Kanmuri and Tanabe could draw on a lengthy heritage. Their thoughts about nature can be traced through a long line of writers and poets far back into the middle ages. This tanka, by Saigyō (1118-1190), the all-terrain poet of late Heian times, captures the very essence of a sawa climb:

In Tsurugi-sawa
瀬をはやみ宮瀧川を渡り行けば心の底のすむ心地する

making my way 
through the whirling rapids of Miyataki river
I have the sense of being washed clean
to the base of my heart

(translation by William Lafleur)

Come to think about it, the poem helps to explain why sawa-nobori is hard to set in a historical context. You can always pin down when a new set of techniques – such as aid-climbing or ski-mountaineering – came in.
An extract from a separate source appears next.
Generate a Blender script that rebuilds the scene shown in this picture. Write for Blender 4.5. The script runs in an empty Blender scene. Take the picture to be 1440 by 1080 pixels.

But river climbing has always been less of a technology and more of a state of mind.

References

Yoshikawa Eiichi, Sawa nobori: nyumon to gaido, Yama to keikoku, 1990 (top two photos are from this book)

Yama to Keikoku illustrated history of Japanese mountaineering (目で見る日本登山史 by 川崎吉光、山と渓谷社) (lower three black-and-white photos are from this book)



Envoy

One summer, three workman alpinists set off up a sawa in the Nasu volcanic range. This was a river gorge in the Mirkwood mould, dark and dangerous. When a thunderstorm broke out, rocks started tumbling from the overhanging cliffs. The crux waterfall was surmounted by a scary pitch on steep, holdless slime, unprotectable by piton, bolt or chock.

As daylight faded, they came to a dell with a level floor and pitched their lightweight bivvy tent in a nest of panda grass. Nasu is far distant from the marquee peaks of the Japan Alps. Yet it was here that the sawa-nauts were overtaken by an odd sense – just a passing thought, really – that never again would they come so close to the heart of the Japanese mountains.


1 comment:

Iainhw said...

As ever very interesting and nice to see all of this info in english.
Sawanobori is not a mtn pursuit I have participated in yet, but your earlier posts on your kurobe expeditions plus this one have certainly whetted my appetite.
I particularly enjoyed your last two paragraphs.